En 1980 se reunió Almendra después de diez años de separación, y tuve la suerte de ser la jefa de prensa de esa reunión, que incluyó varios Obras y una gira nacional. Otro tatuaje. La opresión se respiraba en el aire entrecortado de los estadios repletos de todo el país. Había tanta sed. En cada ciudad había que entregar las letras de las canciones del set, para que un censor local las revisara. En una de ellas, la palabra orgasmo era reemplazada por la palabra ocaso, para que no hubiera inconvenientes. Antes de la gira, hubo en Buenos Aires afiches callejeros para esa convocatoria. Merecen ser recordados. Decían: “Nos reunimos para cantar por una generación que falta”. Repito la fecha para poner en caja: 1980. Y en los estadios, después, fue inolvidable ver que había algo que nadie podía matar, algo que permanecía retobado, que eso que se quería exterminar se regeneraba, y que la falta de información no impedía buscar, buscar, buscar, porque había que vivir en la permanente actitud de buscar una luz o una salida.
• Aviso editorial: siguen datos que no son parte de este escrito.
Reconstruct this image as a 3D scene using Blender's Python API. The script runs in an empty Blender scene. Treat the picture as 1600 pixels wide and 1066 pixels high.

Hay muchos temas de Spinetta que jamás me abandonaron ni abandoné. No son los clásicos temas que uno recuerda porque ese día se enamoró de alguien. Más bien, son canciones que evocan algo profundo de uno, algo constante y mutante al mismo tiempo: eso es la búsqueda, siempre. Un gran libro, una gran canción, una obra de arte puede desencajarnos, desestabilizarnos, movernos las ideas fijas, revelarnos, en fin, algo completamente nuevo. Me pasó de muy chica, escuchando “La búsqueda de la estrella”, la parte que dice “después de todo tú eres la única muralla. Si no te saltas, nunca darás un solo paso”. Lo escuché decenas de noches de diferentes épocas de mi vida, no es que esto pertenezca al pasado, no es que se trate de algo que se fue con la adolescencia, porque todavía hoy, cuando algún tigre me asalta en la lluvia, me doy fuerza cantando a Spinetta.